Namwali Serpell—a Zambia-born writer and associate professor of English at UC Berkeley—made a literary splash this year with the publication of her first novel, The Old Drift. Called “extraordinary” by Salman Rushdie, “dazzling” by The New York Times, and compared to works by Tolstoy and Virgil, The Old Drift is an epic achievement by one of the most original voices writing today. 

 

Q: You’ve received such high praise for The Old Drift. Does all this acclaim put pressure on you now?

A: I’m very happy and grateful, of course. … For me, writing is a conversation with other people, be it those writers who’ve inspired or angered me, or the readers who will recognize my nods to texts they’ve also read—a communal literary history. I don’t feel pressure, because no one could ever sensibly ask me to replicate this monstropolous, idiosyncratic novel, nor to develop a “brand” based on it. What I feel, in fact, is a greater sense of freedom.

 

Q: How did you tell a story that both captures the particulars of Zambia and speaks to the human condition in general?

A: Every work of literature is both particular and universal. This is built into the dual nature of language, which is colored by our individual experiences, but works as a shared medium of communication. What has long been considered “universal” is the default portrayal of a white, male, straight hero, but that is in fact deeply particular (a minority subset, statistically speaking), “familiar” to the rest of the world only because we’ve been fed it for centuries.

 

Q: How do you balance your work as a professor with your writing?

A: I write on the weekends, in the summers, and when I’m on sabbatical. I have to separate the two kinds of work, or I find myself writing a kind of meta-prose: an analysis of the story I’m trying to write rather than the story itself. ... Working with students, especially editing their prose, is helpful in that it often reminds me to follow my own advice.
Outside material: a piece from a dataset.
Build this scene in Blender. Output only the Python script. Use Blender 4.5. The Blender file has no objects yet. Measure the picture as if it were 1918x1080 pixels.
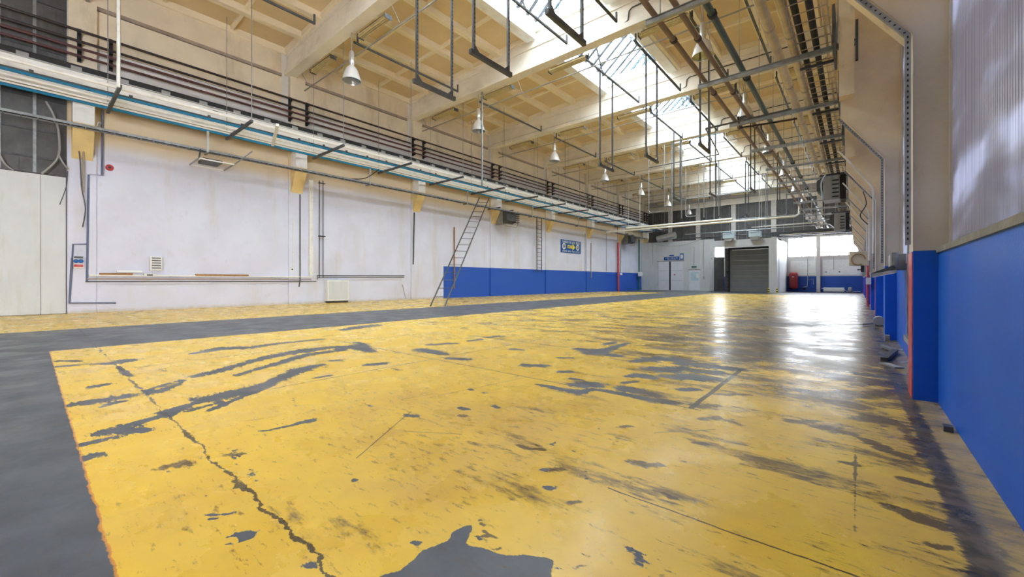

And it’s inspiring to see students encounter literary effects for the first time and then learn how to create them themselves.

 

Q: What is your next writing project?

A: I have two nonfiction projects in the works: a book about why I love-hate American Psycho, and a book about strange faces. I have five other novels I want to write, including one that I worked on for about five years and that is sitting in a drawer, waiting to be dusted off and reforged in the cool fires of retrospect.

 

Q: What’s your ideal East Bay day?

A: Sitting on the steps under the Berkeley Campanile on a hot, clear day, looking out at the view of the Golden Gate Bridge.